▸ Work to complete
Set down the material below in full, matching it exactly.

▸ Information provided
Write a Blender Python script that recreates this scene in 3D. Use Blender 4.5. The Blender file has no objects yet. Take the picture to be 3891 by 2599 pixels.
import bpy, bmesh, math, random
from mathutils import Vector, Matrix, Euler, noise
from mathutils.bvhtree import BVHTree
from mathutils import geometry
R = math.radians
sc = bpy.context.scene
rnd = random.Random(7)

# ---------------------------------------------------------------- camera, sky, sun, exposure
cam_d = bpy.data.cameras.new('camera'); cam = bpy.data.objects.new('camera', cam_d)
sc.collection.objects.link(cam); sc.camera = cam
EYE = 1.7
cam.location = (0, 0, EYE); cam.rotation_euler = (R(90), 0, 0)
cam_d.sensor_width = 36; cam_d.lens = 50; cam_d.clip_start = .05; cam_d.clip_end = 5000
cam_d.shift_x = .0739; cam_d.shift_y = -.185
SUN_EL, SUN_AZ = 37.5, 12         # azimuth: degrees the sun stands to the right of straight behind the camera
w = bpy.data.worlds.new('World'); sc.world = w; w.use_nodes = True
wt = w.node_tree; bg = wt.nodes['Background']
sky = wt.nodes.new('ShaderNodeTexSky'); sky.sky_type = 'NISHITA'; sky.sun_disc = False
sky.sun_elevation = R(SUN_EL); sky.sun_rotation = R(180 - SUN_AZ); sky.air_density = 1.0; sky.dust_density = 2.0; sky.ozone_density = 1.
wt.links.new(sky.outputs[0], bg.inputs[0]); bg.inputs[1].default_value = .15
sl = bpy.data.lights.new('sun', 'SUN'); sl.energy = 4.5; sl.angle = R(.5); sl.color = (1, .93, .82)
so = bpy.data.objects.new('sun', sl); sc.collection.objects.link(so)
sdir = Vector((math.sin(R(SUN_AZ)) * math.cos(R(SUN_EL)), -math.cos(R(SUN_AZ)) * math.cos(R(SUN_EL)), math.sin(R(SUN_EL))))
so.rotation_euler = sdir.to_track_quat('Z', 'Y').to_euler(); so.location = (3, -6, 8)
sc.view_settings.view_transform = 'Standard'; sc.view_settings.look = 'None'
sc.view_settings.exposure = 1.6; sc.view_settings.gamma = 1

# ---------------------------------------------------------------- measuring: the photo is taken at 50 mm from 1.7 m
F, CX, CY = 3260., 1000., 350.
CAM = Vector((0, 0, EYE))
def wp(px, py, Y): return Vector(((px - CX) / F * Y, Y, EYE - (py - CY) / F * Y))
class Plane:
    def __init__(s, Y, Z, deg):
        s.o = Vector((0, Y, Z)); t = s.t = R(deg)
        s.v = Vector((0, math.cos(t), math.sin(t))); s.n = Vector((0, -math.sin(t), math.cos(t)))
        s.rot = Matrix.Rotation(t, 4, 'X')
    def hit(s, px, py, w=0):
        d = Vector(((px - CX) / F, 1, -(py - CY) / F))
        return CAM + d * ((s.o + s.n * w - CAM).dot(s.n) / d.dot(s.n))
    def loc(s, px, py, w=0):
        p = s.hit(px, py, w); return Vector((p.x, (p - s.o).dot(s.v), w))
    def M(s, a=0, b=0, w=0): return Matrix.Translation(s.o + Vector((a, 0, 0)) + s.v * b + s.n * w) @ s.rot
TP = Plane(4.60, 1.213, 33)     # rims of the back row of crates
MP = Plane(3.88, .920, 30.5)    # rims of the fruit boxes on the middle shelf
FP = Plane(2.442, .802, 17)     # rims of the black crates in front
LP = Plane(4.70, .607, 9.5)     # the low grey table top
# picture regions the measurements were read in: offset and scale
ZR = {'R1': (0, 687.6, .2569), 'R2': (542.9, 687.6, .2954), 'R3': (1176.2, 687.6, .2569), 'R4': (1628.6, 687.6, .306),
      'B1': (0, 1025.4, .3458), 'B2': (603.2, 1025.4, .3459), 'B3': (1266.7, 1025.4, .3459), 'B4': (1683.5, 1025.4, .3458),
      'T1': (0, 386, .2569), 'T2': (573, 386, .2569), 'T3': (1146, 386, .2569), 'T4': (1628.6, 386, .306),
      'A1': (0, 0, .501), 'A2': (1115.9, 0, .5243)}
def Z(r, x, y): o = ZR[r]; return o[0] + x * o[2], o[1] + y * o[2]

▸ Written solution
Write a Blender Python script that recreates this scene in 3D. Use Blender 4.5. The Blender file has no objects yet. Take the picture to be 3891 by 2599 pixels.
import bpy, bmesh, math, random
from mathutils import Vector, Matrix, Euler, noise
from mathutils.bvhtree import BVHTree
from mathutils import geometry
R = math.radians
sc = bpy.context.scene
rnd = random.Random(7)

# ---------------------------------------------------------------- camera, sky, sun, exposure
cam_d = bpy.data.cameras.new('camera'); cam = bpy.data.objects.new('camera', cam_d)
sc.collection.objects.link(cam); sc.camera = cam
EYE = 1.7
cam.location = (0, 0, EYE); cam.rotation_euler = (R(90), 0, 0)
cam_d.sensor_width = 36; cam_d.lens = 50; cam_d.clip_start = .05; cam_d.clip_end = 5000
cam_d.shift_x = .0739; cam_d.shift_y = -.185
SUN_EL, SUN_AZ = 37.5, 12         # azimuth: degrees the sun stands to the right of straight behind the camera
w = bpy.data.worlds.new('World'); sc.world = w; w.use_nodes = True
wt = w.node_tree; bg = wt.nodes['Background']
sky = wt.nodes.new('ShaderNodeTexSky'); sky.sky_type = 'NISHITA'; sky.sun_disc = False
sky.sun_elevation = R(SUN_EL); sky.sun_rotation = R(180 - SUN_AZ); sky.air_density = 1.0; sky.dust_density = 2.0; sky.ozone_density = 1.
wt.links.new(sky.outputs[0], bg.inputs[0]); bg.inputs[1].default_value = .15
sl = bpy.data.lights.new('sun', 'SUN'); sl.energy = 4.5; sl.angle = R(.5); sl.color = (1, .93, .82)
so = bpy.data.objects.new('sun', sl); sc.collection.objects.link(so)
sdir = Vector((math.sin(R(SUN_AZ)) * math.cos(R(SUN_EL)), -math.cos(R(SUN_AZ)) * math.cos(R(SUN_EL)), math.sin(R(SUN_EL))))
so.rotation_euler = sdir.to_track_quat('Z', 'Y').to_euler(); so.location = (3, -6, 8)
sc.view_settings.view_transform = 'Standard'; sc.view_settings.look = 'None'
sc.view_settings.exposure = 1.6; sc.view_settings.gamma = 1

# ---------------------------------------------------------------- measuring: the photo is taken at 50 mm from 1.7 m
F, CX, CY = 3260., 1000., 350.
CAM = Vector((0, 0, EYE))
def wp(px, py, Y): return Vector(((px - CX) / F * Y, Y, EYE - (py - CY) / F * Y))
class Plane:
    def __init__(s, Y, Z, deg):
        s.o = Vector((0, Y, Z)); t = s.t = R(deg)
        s.v = Vector((0, math.cos(t), math.sin(t))); s.n = Vector((0, -math.sin(t), math.cos(t)))
        s.rot = Matrix.Rotation(t, 4, 'X')
    def hit(s, px, py, w=0):
        d = Vector(((px - CX) / F, 1, -(py - CY) / F))
        return CAM + d * ((s.o + s.n * w - CAM).dot(s.n) / d.dot(s.n))
    def loc(s, px, py, w=0):
        p = s.hit(px, py, w); return Vector((p.x, (p - s.o).dot(s.v), w))
    def M(s, a=0, b=0, w=0): return Matrix.Translation(s.o + Vector((a, 0, 0)) + s.v * b + s.n * w) @ s.rot
TP = Plane(4.60, 1.213, 33)     # rims of the back row of crates
MP = Plane(3.88, .920, 30.5)    # rims of the fruit boxes on the middle shelf
FP = Plane(2.442, .802, 17)     # rims of the black crates in front
LP = Plane(4.70, .607, 9.5)     # the low grey table top
# picture regions the measurements were read in: offset and scale
ZR = {'R1': (0, 687.6, .2569), 'R2': (542.9, 687.6, .2954), 'R3': (1176.2, 687.6, .2569), 'R4': (1628.6, 687.6, .306),
      'B1': (0, 1025.4, .3458), 'B2': (603.2, 1025.4, .3459), 'B3': (1266.7, 1025.4, .3459), 'B4': (1683.5, 1025.4, .3458),
      'T1': (0, 386, .2569), 'T2': (573, 386, .2569), 'T3': (1146, 386, .2569), 'T4': (1628.6, 386, .306),
      'A1': (0, 0, .501), 'A2': (1115.9, 0, .5243)}
def Z(r, x, y): o = ZR[r]; return o[0] + x * o[2], o[1] + y * o[2]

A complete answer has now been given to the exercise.